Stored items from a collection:
· · · · · · ·

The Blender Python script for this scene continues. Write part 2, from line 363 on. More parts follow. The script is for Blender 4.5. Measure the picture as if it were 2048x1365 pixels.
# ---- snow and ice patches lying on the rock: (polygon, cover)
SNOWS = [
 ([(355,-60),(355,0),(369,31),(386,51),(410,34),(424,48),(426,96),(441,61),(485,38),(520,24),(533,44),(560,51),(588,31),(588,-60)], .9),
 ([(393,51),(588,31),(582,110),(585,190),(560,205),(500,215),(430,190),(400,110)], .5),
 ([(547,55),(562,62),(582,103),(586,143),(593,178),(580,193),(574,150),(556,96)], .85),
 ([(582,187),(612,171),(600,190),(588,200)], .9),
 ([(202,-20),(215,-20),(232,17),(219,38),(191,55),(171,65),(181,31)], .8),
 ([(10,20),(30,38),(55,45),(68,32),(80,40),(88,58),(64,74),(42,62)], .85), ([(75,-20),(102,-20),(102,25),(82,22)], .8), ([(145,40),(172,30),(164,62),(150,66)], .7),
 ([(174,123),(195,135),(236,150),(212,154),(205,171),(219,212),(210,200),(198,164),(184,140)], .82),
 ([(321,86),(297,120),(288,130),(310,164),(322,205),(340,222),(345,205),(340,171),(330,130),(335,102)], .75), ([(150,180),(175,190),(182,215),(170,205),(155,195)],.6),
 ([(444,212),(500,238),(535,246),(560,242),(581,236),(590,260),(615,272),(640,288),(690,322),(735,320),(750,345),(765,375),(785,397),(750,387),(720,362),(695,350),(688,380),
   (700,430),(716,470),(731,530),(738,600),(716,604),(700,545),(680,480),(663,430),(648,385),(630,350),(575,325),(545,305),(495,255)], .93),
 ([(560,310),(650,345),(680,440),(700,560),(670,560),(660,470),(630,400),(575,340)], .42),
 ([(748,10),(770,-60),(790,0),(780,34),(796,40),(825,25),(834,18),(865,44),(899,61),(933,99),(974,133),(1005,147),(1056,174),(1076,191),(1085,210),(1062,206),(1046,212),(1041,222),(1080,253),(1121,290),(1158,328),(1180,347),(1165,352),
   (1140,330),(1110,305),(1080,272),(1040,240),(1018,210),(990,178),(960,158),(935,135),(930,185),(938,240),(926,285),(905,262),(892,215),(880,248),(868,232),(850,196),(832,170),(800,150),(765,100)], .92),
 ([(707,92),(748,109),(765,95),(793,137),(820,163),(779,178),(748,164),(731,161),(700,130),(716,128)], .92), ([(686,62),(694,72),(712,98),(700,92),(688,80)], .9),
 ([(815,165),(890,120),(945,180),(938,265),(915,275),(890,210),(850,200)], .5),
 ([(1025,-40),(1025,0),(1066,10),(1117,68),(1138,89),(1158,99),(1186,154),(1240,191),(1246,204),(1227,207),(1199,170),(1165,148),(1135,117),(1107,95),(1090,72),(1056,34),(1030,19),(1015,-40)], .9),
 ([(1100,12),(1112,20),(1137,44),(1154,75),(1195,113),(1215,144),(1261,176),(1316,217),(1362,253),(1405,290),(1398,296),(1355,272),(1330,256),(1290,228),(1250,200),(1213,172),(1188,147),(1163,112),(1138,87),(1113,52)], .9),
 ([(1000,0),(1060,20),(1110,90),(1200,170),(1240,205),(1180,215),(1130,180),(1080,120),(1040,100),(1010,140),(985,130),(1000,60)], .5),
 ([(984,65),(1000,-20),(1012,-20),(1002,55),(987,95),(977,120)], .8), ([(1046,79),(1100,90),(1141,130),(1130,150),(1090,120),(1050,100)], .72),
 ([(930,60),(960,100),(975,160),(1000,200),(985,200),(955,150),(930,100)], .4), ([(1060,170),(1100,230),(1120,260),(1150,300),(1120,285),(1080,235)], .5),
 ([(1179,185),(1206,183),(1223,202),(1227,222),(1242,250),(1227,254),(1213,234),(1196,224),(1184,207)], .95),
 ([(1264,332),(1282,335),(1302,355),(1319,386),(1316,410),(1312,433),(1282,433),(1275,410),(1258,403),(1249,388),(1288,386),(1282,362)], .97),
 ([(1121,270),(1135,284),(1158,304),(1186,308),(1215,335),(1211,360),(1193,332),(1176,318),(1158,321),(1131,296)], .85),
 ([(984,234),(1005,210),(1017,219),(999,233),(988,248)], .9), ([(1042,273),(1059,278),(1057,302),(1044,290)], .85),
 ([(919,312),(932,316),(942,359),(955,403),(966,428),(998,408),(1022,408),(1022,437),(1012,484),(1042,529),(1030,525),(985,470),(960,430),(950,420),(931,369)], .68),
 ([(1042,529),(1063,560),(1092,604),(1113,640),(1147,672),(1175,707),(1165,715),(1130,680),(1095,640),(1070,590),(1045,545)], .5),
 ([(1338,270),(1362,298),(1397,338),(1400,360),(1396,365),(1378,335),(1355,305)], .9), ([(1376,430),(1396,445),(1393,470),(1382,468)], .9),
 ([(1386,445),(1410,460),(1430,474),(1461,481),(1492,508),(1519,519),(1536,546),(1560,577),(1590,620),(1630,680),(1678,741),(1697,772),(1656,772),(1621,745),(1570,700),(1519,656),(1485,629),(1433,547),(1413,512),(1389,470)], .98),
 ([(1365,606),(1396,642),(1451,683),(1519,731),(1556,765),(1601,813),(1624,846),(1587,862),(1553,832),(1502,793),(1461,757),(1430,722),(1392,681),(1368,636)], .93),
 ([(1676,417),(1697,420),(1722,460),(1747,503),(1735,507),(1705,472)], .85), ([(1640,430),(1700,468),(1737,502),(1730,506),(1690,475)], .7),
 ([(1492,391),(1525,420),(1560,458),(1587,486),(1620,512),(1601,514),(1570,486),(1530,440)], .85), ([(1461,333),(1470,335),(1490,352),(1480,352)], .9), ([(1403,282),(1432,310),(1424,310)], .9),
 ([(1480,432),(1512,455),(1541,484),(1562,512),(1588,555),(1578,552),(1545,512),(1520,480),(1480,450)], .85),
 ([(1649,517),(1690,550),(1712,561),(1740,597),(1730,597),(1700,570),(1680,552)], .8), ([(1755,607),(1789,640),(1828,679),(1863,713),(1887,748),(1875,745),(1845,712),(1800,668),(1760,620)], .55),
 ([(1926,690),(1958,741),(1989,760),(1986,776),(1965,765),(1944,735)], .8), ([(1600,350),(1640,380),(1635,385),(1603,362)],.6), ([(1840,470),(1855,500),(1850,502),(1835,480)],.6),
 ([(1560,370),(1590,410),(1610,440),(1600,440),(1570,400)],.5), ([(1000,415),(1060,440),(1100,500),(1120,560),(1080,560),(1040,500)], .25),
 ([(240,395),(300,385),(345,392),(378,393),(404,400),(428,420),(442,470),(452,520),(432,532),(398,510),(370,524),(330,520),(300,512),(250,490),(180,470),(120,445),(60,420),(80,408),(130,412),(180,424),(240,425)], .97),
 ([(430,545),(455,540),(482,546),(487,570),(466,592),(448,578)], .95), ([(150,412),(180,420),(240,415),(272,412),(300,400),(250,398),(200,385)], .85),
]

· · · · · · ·

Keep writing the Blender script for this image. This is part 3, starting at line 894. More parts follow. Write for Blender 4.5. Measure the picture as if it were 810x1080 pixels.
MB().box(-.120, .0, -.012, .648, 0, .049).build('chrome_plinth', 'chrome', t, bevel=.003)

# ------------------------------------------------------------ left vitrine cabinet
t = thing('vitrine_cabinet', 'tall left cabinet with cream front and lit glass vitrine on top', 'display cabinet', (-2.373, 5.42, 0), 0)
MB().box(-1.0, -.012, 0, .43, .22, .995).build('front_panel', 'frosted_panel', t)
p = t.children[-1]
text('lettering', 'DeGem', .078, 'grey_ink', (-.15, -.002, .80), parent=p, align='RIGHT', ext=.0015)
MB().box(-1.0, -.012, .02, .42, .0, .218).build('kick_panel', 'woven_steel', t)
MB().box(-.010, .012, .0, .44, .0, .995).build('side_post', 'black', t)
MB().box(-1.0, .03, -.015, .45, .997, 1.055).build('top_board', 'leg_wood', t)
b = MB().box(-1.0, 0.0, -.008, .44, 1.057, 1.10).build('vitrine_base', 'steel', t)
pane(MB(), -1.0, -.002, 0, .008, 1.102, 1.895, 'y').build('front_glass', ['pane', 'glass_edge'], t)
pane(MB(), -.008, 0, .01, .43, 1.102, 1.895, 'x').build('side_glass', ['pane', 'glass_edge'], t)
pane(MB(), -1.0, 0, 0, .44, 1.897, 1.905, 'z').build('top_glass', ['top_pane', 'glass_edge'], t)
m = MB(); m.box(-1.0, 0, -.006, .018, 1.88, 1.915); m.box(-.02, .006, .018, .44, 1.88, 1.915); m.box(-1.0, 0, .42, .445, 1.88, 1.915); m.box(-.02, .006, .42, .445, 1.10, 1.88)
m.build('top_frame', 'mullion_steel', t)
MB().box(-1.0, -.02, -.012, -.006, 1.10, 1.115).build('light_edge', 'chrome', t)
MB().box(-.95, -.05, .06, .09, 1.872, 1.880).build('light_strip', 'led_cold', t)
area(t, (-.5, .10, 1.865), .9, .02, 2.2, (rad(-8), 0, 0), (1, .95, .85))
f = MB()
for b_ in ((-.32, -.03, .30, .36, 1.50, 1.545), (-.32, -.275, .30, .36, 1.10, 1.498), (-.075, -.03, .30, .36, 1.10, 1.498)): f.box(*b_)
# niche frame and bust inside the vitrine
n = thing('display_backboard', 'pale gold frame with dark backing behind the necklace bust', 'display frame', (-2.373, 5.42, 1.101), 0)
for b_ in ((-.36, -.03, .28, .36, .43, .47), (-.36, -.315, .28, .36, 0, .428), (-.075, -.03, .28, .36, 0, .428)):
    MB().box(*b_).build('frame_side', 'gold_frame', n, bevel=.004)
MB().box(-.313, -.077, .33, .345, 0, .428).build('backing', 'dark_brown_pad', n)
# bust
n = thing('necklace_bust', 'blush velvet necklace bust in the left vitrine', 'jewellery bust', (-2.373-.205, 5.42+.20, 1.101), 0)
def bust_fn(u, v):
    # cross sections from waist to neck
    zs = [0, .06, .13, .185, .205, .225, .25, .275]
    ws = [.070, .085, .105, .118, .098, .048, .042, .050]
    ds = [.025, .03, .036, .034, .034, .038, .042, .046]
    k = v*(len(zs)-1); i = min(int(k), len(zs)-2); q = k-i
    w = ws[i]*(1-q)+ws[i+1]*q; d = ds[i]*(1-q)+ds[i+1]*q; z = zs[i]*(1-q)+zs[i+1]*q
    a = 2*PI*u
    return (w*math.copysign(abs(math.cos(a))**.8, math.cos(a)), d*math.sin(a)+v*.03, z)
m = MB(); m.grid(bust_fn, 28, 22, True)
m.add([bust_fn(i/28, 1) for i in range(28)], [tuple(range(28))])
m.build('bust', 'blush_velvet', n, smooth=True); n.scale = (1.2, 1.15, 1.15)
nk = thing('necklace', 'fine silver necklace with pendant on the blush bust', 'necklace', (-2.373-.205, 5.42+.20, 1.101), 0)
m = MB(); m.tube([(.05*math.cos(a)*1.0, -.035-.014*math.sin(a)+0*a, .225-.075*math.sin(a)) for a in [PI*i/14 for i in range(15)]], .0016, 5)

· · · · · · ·

Stated task: Only the lines from the one bearing "Keep writing the" through the one bearing "0, .049).build('chrome_plinth', 'chrome', t, bevel=.003)" should be repeated, exactly as given.

Finished task:
Keep writing the Blender script for this image. This is part 3, starting at line 894. More parts follow. Write for Blender 4.5. Measure the picture as if it were 810x1080 pixels.
MB().box(-.120, .0, -.012, .648, 0, .049).build('chrome_plinth', 'chrome', t, bevel=.003)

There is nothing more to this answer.